Given information:

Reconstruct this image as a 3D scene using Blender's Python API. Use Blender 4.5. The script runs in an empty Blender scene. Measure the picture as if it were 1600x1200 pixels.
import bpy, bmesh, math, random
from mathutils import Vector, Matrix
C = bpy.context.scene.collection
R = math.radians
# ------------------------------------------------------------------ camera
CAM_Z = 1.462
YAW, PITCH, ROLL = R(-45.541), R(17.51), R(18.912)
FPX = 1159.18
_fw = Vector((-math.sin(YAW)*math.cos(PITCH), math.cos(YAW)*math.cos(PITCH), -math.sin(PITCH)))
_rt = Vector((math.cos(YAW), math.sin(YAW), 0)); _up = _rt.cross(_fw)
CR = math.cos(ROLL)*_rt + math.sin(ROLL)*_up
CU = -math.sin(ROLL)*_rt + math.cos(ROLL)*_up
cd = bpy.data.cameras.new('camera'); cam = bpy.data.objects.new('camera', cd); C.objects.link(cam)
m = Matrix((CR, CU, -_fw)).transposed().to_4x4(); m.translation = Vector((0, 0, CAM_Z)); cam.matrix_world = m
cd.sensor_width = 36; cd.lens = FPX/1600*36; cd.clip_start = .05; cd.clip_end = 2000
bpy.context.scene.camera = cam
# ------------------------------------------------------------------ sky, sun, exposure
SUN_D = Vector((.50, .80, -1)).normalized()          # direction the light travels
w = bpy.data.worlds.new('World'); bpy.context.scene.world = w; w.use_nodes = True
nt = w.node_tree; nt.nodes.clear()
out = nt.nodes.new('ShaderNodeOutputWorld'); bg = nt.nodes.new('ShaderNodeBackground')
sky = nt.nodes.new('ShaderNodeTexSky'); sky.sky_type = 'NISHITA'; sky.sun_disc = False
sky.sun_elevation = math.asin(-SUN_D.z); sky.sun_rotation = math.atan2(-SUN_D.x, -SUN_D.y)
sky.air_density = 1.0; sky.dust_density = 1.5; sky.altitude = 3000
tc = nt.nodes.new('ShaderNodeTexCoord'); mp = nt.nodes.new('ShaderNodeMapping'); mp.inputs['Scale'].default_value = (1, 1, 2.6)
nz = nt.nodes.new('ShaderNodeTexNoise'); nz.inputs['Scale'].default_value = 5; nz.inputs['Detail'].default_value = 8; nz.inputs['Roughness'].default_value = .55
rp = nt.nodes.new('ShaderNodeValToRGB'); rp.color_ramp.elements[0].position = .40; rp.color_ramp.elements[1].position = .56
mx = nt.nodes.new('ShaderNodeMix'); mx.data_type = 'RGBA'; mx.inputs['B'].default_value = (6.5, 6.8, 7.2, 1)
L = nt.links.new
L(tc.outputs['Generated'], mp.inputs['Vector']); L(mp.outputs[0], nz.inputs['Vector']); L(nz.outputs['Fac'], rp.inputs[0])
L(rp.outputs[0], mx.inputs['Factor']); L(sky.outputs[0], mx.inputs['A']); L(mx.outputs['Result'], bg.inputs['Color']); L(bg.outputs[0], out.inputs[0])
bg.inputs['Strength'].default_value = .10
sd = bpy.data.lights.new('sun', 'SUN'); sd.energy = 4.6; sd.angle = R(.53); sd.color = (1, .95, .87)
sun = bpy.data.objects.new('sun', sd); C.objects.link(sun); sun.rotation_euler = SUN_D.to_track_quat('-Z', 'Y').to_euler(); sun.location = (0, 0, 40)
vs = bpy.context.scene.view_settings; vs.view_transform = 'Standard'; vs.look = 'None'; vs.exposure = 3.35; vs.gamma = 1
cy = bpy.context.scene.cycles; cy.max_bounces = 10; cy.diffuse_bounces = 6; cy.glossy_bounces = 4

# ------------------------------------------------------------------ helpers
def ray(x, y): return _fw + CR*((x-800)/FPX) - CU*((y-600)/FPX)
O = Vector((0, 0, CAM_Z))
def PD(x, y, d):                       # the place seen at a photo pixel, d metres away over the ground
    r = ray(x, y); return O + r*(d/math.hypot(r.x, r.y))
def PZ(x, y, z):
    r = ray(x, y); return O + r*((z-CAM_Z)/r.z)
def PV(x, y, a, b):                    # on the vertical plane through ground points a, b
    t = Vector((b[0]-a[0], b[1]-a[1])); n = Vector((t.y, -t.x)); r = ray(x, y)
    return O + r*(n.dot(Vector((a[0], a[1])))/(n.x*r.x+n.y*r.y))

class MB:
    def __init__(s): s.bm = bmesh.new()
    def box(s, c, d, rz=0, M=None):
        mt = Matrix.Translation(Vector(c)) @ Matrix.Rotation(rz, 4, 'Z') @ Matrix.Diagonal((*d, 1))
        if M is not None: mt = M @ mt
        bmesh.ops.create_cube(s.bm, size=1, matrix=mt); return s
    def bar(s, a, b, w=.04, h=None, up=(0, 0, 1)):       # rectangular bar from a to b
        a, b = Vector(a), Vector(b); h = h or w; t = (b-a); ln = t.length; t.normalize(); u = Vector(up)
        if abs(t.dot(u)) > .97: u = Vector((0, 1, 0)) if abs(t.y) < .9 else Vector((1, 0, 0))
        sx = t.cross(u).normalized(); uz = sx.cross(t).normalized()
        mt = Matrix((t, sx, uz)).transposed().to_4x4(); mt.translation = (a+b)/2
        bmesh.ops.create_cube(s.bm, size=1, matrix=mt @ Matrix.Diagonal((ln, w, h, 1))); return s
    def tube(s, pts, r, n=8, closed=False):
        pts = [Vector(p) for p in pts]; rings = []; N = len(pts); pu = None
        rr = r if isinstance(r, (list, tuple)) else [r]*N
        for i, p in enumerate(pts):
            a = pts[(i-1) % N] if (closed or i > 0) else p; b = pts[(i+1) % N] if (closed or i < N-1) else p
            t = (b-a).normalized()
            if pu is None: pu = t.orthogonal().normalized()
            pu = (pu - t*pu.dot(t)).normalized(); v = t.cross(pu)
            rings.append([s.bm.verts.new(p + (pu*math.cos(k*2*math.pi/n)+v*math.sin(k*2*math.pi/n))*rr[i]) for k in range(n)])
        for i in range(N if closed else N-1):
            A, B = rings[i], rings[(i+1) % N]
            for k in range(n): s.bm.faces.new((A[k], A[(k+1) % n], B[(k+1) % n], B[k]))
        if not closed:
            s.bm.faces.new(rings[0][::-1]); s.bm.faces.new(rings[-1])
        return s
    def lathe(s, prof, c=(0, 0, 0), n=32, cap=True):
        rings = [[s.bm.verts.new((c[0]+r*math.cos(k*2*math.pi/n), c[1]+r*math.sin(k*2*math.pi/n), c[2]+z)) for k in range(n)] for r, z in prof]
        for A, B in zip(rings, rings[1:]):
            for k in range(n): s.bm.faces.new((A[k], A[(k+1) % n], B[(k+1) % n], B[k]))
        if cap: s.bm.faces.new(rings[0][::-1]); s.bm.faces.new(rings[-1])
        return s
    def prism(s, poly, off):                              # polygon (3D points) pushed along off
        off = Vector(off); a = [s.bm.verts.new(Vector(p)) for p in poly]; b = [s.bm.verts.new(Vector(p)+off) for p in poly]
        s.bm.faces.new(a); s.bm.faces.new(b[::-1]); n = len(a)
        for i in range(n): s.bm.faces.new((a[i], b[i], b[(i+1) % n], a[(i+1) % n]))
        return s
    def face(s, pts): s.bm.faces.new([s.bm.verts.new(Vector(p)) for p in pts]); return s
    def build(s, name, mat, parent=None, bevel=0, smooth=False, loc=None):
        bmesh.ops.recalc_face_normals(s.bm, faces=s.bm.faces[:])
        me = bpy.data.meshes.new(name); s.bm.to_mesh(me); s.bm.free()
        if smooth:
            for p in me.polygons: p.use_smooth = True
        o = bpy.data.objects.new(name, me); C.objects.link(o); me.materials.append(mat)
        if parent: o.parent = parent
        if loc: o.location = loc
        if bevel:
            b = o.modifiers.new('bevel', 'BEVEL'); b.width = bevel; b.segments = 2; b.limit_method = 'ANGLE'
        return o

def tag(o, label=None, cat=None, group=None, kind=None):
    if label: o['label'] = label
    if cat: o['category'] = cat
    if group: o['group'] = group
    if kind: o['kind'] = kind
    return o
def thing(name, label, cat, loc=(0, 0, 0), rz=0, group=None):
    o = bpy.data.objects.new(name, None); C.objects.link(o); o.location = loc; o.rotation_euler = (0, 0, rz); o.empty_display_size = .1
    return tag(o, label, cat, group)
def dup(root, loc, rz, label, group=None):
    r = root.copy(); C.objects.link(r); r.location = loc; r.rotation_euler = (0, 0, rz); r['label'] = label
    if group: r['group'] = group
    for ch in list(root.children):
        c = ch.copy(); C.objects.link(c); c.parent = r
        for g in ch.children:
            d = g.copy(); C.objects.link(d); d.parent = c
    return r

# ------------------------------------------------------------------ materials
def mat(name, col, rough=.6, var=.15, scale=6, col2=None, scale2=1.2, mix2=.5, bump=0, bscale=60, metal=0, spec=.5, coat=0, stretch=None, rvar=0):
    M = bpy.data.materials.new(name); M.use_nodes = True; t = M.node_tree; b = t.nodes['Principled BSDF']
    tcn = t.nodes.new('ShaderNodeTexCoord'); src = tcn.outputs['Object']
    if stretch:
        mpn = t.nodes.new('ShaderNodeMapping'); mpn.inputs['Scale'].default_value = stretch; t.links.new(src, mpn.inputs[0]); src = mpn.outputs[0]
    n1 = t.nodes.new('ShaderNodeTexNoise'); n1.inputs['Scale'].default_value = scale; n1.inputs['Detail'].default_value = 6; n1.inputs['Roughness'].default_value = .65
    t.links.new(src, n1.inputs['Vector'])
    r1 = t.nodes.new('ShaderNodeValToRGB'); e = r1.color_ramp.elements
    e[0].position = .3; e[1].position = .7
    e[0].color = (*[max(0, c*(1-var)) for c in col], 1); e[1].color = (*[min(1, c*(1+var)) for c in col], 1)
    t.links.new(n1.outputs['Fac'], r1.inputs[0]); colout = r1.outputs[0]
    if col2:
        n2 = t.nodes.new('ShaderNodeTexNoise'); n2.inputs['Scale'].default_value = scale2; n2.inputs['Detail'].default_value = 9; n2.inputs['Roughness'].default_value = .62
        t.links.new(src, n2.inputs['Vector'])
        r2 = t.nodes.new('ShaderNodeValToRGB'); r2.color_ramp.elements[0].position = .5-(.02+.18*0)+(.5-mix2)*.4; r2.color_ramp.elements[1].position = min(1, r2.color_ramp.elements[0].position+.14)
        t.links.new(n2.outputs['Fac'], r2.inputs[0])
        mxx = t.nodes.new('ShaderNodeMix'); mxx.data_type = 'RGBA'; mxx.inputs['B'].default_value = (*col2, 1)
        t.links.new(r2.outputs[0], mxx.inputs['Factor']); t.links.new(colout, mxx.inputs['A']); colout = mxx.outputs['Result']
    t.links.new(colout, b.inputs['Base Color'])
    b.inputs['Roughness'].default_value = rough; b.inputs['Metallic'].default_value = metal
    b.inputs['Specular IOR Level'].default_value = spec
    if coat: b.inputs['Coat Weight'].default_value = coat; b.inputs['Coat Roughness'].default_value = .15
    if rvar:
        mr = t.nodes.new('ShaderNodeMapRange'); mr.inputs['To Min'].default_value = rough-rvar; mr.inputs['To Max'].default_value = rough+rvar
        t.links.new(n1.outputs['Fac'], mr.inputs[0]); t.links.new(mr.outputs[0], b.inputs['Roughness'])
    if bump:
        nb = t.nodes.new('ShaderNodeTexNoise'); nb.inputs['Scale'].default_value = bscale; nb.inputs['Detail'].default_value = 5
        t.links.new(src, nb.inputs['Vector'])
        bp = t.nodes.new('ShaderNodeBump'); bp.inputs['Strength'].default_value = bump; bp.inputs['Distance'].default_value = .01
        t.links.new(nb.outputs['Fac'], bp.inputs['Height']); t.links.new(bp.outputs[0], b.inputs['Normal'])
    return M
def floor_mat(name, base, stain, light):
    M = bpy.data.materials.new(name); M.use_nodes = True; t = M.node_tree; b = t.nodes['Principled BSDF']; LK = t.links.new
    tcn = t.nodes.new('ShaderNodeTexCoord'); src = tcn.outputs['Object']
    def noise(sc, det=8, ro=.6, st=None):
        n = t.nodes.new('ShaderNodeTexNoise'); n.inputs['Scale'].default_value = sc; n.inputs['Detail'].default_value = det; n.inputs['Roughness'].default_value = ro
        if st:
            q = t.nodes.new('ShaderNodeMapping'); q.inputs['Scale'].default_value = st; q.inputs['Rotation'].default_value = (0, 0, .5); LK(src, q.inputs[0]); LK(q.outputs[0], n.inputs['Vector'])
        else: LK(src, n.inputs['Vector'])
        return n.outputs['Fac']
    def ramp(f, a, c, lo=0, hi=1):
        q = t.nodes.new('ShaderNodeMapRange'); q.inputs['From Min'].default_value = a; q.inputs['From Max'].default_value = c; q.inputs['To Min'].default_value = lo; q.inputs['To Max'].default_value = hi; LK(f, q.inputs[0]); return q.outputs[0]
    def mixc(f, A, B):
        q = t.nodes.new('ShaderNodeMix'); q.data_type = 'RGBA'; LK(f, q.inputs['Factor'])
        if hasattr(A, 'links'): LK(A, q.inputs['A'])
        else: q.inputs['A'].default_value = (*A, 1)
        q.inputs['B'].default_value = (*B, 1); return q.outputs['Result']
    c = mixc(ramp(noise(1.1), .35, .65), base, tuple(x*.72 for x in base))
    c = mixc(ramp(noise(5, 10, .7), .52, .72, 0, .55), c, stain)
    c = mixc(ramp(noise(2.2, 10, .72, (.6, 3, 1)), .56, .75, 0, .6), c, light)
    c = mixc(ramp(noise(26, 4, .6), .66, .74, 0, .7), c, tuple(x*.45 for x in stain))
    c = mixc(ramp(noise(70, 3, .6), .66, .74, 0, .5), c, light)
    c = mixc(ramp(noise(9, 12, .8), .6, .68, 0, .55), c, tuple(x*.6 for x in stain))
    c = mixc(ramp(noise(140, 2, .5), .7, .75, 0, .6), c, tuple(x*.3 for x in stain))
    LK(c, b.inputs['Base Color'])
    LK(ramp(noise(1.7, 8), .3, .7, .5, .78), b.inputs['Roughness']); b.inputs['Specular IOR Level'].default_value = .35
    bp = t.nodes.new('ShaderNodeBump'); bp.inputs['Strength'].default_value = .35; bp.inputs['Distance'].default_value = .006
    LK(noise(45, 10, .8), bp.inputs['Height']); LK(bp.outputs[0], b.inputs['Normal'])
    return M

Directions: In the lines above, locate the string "scene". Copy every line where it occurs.

Worked answer:
Reconstruct this image as a 3D scene using Blender's Python API. Use Blender 4.5. The script runs in an empty Blender scene. Measure the picture as if it were 1600x1200 pixels.
C = bpy.context.scene.collection
bpy.context.scene.camera = cam
w = bpy.data.worlds.new('World'); bpy.context.scene.world = w; w.use_nodes = True
vs = bpy.context.scene.view_settings; vs.view_transform = 'Standard'; vs.look = 'None'; vs.exposure = 3.35; vs.gamma = 1
cy = bpy.context.scene.cycles; cy.max_bounces = 10; cy.diffuse_bounces = 6; cy.glossy_bounces = 4